Unfortunately Canon DSLRs have no useful UV sensitivity (mentioned in my text and also linked to a test I made some time ago), so I had to also invest into Nikon.

Hi Klaus,

You probably know about it, but for point light sources it is relatively easy to determine the spectral sensitivity for a given digital sensor or film. All one needs is a special grating filter like the "Star Analyser" (obviously named after its usefulness in astrophotography).
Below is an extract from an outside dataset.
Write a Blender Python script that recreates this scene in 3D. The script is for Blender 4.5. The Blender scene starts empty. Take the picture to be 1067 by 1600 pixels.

Your relative exposure difference test is of course adequate to determine the Nikon's better usability for UV photography, but silicon based sensors in general have limited sensitivity in the (near) UV region. Shorter than 380nm their sensitivity drops rapidly and below 320nm there is little left, if anything.

Cheers,
Bart
 

Asher Kelman

OPF Owner/Editor-in-Chief
Hi Klaus,

You probably know about it, but for point light sources it is relatively easy to determine the spectral sensitivity for a given digital sensor or film. All one needs is a special grating filter like the "Star Analyser" (obviously named after its usefulness in astrophotography).
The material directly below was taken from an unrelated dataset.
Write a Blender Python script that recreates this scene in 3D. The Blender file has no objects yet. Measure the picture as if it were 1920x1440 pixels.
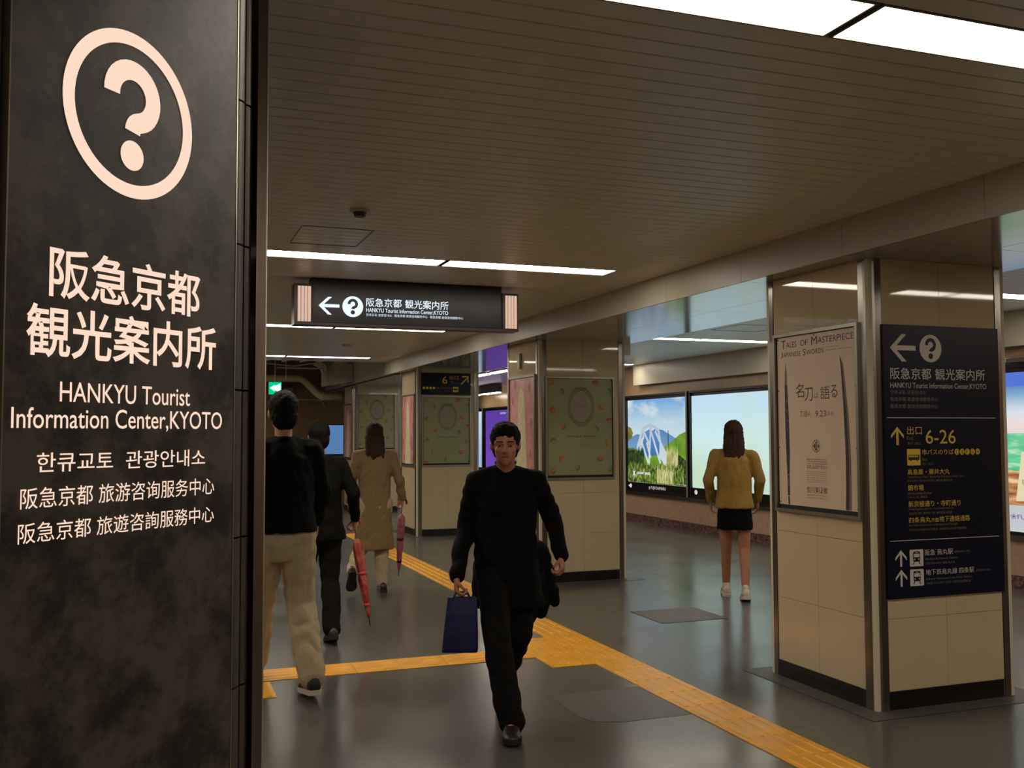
import bpy, math, random
import numpy as np
from mathutils import Vector, Matrix

random.seed(7)
rng = np.random.default_rng(7)
SC = bpy.context.scene
COL = SC.collection

# ------------------------------------------------------------------ camera
H = 1.5
F = 1845.0
Yc = Vector((284 - 960, 817 - 720, F)).normalized()
Xc = Vector((6010 - 960, 797 - 720, F))
Xc = (Xc - Yc * Xc.dot(Yc)).normalized()
Zc = Yc.cross(Xc)
if Zc.y > 0:
    Zc = -Zc
# world coordinates of the camera's right, up and back directions
right = Vector((Xc.x, Yc.x, Zc.x))
up = -Vector((Xc.y, Yc.y, Zc.y))
back = -Vector((Xc.z, Yc.z, Zc.z))
cam_data = bpy.data.cameras.new('camera')
cam_data.sensor_fit = 'HORIZONTAL'
cam_data.sensor_width = 36.0
cam_data.lens = F / 1920 * 36.0
cam_data.clip_start = 0.05
cam_data.clip_end = 100
cam = bpy.data.objects.new('camera', cam_data)
cam.matrix_world = Matrix(((right.x, up.x, back.x, 0), (right.y, up.y, back.y, 0),
                           (right.z, up.z, back.z, H), (0, 0, 0, 1)))
COL.objects.link(cam)
SC.camera = cam

# ------------------------------------------------------------------ light and exposure
LAMP = 19.0            # strength of the ceiling light diffusers
LAMP_COL = (1.0, 0.89, 0.74)
SC.view_settings.view_transform = 'Standard'
SC.view_settings.look = 'None'
SC.view_settings.gamma = 1.0
SC.view_settings.use_curve_mapping = False
SC.view_settings.exposure = 0.0
world = bpy.data.worlds.new('world')
SC.world = world
world.use_nodes = True
world.node_tree.nodes['Background'].inputs[0].default_value = (0.5, 0.45, 0.4, 1)
world.node_tree.nodes['Background'].inputs[1].default_value = 0.02

# ------------------------------------------------------------------ helpers
def lin(c):
    return tuple(((x / 255) / 12.92 if x / 255 <= 0.04045 else ((x / 255 + 0.055) / 1.055) ** 2.4) for x in c)

MATS = {}
def mat(name, col, rough=0.5, metal=0.0, noise=0.0, nscale=8.0, emit=None, estr=1.0, bump=0.0, bscale=60.0,
        coat=0.0, spec=0.5, stretch=None, rvar=0.0, col2=None, detail=6.0, nrough=0.5):
    if name in MATS:
        return MATS[name]
    m = bpy.data.materials.new(name)
    m.use_nodes = True
    nt = m.node_tree
    b = nt.nodes['Principled BSDF']
    c = lin(col)
    b.inputs['Base Color'].default_value = (*c, 1)
    b.inputs['Roughness'].default_value = rough
    b.inputs['Metallic'].default_value = metal
    b.inputs['Specular IOR Level'].default_value = spec
    b.inputs['Coat Weight'].default_value = coat
    b.inputs['Coat Roughness'].default_value = 0.03
    if noise or bump or rvar or col2:
        tc = nt.nodes.new('ShaderNodeTexCoord')
        mp = nt.nodes.new('ShaderNodeMapping')
        nt.links.new(tc.outputs['Object'], mp.inputs[0])
        if stretch:
            mp.inputs['Scale'].default_value = stretch
        n = nt.nodes.new('ShaderNodeTexNoise')
        n.inputs['Scale'].default_value = nscale
        n.inputs['Detail'].default_value = detail
        n.inputs['Roughness'].default_value = nrough
        nt.links.new(mp.outputs[0], n.inputs[0])
        if noise or col2:
            r = nt.nodes.new('ShaderNodeValToRGB')
            if col2:
                a, bb = c, lin(col2)
            else:
                a = tuple(max(0, x * (1 - noise)) for x in c)
                bb = tuple(min(1, x * (1 + noise)) for x in c)
            r.color_ramp.elements[0].position = 0.35
            r.color_ramp.elements[1].position = 0.65
            r.color_ramp.elements[0].color = (*a, 1)
            r.color_ramp.elements[1].color = (*bb, 1)
            nt.links.new(n.outputs[0], r.inputs[0])
            nt.links.new(r.outputs[0], b.inputs['Base Color'])
        if rvar:
            mr = nt.nodes.new('ShaderNodeMapRange')
            mr.inputs[1].default_value = 0.3
            mr.inputs[2].default_value = 0.7
            mr.inputs[3].default_value = max(0, rough - rvar)
            mr.inputs[4].default_value = rough + rvar
            nt.links.new(n.outputs[0], mr.inputs[0])
            nt.links.new(mr.outputs[0], b.inputs['Roughness'])
        if bump:
            n2 = nt.nodes.new('ShaderNodeTexNoise')
            n2.inputs['Scale'].default_value = bscale
            n2.inputs['Detail'].default_value = 4
            nt.links.new(mp.outputs[0], n2.inputs[0])
            bp = nt.nodes.new('ShaderNodeBump')
            bp.inputs['Strength'].default_value = bump
            bp.inputs['Distance'].default_value = 0.01
            nt.links.new(n2.outputs[0], bp.inputs['Height'])
            nt.links.new(bp.outputs[0], b.inputs['Normal'])
    if emit:
        b.inputs['Emission Color'].default_value = (*lin(emit), 1)
        b.inputs['Emission Strength'].default_value = estr
    MATS[name] = m
    return m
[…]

Your relative exposure difference test is of course adequate to determine the Nikon's better usability for UV photography, but silicon based sensors in general have limited sensitivity in the (near) UV region. Shorter than 380nm their sensitivity drops rapidly and below 320nm there is little left, if anything.

Cheers,
Bart
Why not just use film?
 

Dr Klaus Schmitt

Well-known member
Hi Klaus,

You probably know about it, but for point light sources it is relatively easy to determine the spectral sensitivity for a given digital sensor or film. All one needs is a special grating filter like the "Star Analyser" (obviously named after its usefulness in astrophotography).
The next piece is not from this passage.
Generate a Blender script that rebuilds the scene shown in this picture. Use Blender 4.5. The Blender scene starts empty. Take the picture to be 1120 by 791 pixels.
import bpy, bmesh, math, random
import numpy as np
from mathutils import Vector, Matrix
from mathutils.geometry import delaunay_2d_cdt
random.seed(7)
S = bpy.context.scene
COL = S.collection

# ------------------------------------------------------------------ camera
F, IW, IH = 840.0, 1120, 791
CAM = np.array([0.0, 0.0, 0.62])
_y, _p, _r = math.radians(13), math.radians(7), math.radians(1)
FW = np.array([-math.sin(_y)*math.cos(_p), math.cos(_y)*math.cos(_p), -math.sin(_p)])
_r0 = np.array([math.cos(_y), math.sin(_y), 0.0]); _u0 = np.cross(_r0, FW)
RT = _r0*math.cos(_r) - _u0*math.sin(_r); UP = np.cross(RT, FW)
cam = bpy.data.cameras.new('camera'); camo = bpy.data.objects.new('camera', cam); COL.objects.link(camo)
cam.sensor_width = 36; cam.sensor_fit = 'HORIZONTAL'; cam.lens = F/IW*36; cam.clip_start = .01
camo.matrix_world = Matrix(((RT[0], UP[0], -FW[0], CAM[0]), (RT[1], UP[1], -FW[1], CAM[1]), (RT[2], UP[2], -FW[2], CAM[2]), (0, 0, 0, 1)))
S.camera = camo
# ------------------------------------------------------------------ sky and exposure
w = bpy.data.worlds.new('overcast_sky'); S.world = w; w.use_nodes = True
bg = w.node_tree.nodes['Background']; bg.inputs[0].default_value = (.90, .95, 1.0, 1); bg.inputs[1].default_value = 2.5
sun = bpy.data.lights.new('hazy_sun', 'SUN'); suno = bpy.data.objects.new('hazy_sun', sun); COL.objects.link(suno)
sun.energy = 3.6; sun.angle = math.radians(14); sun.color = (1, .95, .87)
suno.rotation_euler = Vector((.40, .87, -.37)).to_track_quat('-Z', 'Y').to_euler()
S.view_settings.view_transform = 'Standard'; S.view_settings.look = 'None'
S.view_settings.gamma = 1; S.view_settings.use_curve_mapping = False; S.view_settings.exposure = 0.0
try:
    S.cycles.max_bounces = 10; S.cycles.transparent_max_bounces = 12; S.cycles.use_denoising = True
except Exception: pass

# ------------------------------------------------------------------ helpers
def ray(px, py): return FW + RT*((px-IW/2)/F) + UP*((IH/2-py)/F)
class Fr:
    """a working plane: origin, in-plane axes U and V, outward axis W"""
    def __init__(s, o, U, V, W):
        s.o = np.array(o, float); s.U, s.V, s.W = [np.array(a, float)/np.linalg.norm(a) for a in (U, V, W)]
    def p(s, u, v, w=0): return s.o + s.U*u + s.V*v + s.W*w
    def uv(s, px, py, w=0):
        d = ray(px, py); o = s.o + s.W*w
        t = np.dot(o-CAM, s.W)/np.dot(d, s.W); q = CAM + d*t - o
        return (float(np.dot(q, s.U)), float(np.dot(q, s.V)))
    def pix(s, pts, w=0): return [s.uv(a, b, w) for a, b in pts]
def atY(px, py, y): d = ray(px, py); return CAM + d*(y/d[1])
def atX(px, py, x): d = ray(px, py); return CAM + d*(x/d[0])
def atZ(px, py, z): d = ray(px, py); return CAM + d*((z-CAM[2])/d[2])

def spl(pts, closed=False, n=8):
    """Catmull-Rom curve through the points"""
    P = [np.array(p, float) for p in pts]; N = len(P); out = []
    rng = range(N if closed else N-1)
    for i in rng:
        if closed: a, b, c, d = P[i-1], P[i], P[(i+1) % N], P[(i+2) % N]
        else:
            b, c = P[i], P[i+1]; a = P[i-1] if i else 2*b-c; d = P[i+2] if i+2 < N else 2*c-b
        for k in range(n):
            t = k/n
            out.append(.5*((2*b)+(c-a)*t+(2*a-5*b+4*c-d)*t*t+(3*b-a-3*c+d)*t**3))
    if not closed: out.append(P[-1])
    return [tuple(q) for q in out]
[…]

Your relative exposure difference test is of course adequate to determine the Nikon's better usability for UV photography, but silicon based sensors in general have limited sensitivity in the (near) UV region. Shorter than 380nm their sensitivity drops rapidly and below 320nm there is little left, if anything.

Cheers,
Bart

@Bart, thanks

but it is not that easy, this is why I use a calibrated electronic spectrometer (Ocean Optics) and calibrated light sources for my studies. Still, direct access to the sensor of a camera cannot be had, just analysis of its output given a well known light source. A colleague of mine has done that tedious work for a Nikon camera HERE. But you are correct to assume that beyond 370-380nm the sensitivity rapidly drops and beyond 320nm no response is there anymore - also my personal findings.

@Asher: sure, film works easily down to 300nm and there also is no IR leakage problem, which makes filtering much easier. It just doesn't fit my working habits anymore.